Monday, 8 July 2013

Past lives.

In this ever changing world, we're continually growing into a bigger community; a community of larger beliefs and larger personalities. But are the two connected? I've always classed myself as a Christian, but 'real Christian's' would probably look down on my generalisation. I don't attend Church, I don't pray but I believe. The thing is... can religion be a mix and match scenario? Buddha spent years looking for enlightenment and if he gave to others as a pose to himself in the current life, he would live a much better next life. And assumedly, each time you'd build on your personality...but this being said, does this mean that our past lives are a bigger influence than our current environmental influences?

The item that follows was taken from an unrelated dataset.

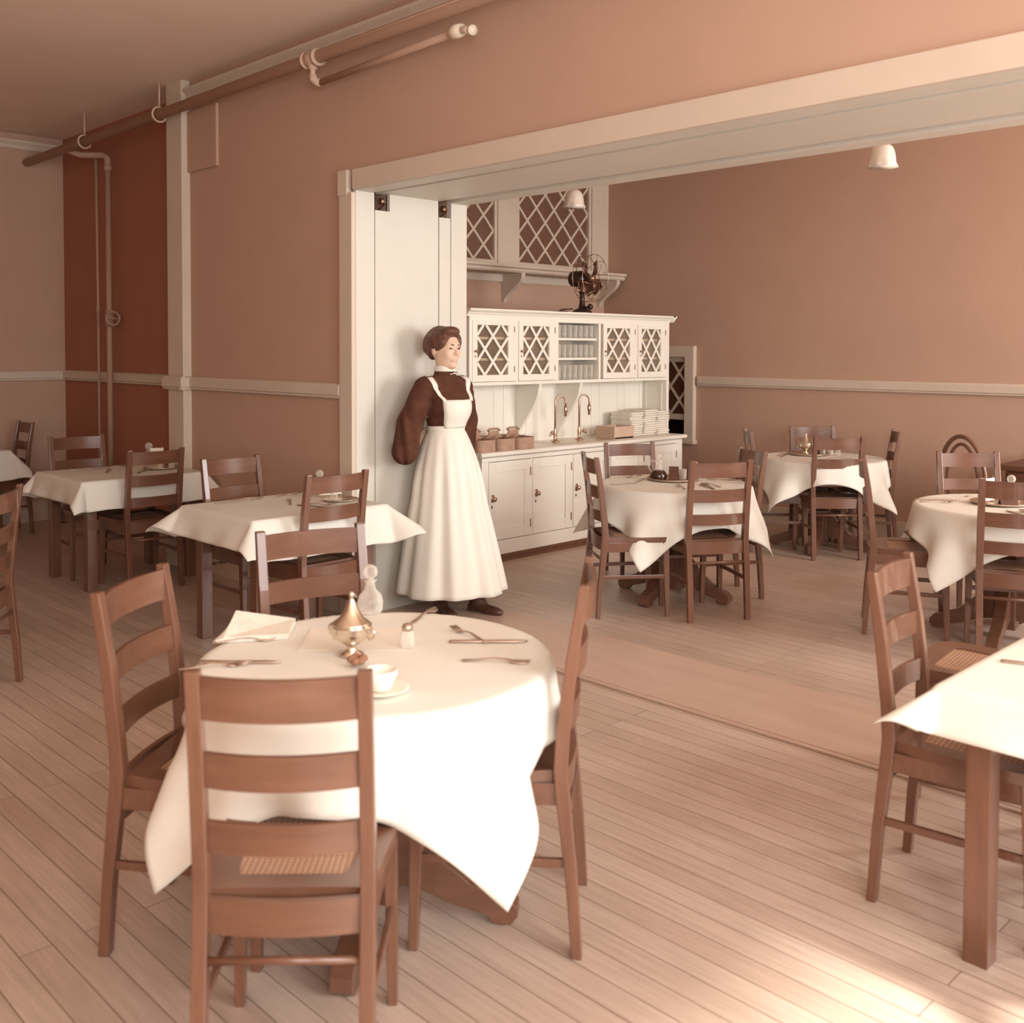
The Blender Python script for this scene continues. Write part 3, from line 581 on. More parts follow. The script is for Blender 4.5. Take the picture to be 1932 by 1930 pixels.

I guess I'm pretty naive. I'm a girl living in a tiny town with a small loop of friends that likes to party when the occasion arises. I don't like getting in too deep... the first sign of uncertainty or worry and I'm out of their, I've always said that this was due to my upbringing and the general person I am. But what if this isn't the case at all? What if I'm in fact an evolved model of my past life? Maybe I'd had my heart broken one too many times or maybe I was sick of having people to rely on. So I evolved... I evolved into an independent; someone who's rather happy in her own single little bubble living her life through her mind and sharing her thoughts through her keyboard. And if this is the case, is evolution bad or good? Dinosaurs became extinct... they evolved 'out' but does this mean they weren't suitable?
I'd class myself as a suitable person. No, I may not be following the society friendly ways of a girl my age. But, does evolution mean that I can evolve beyond my expectations and just settle for me?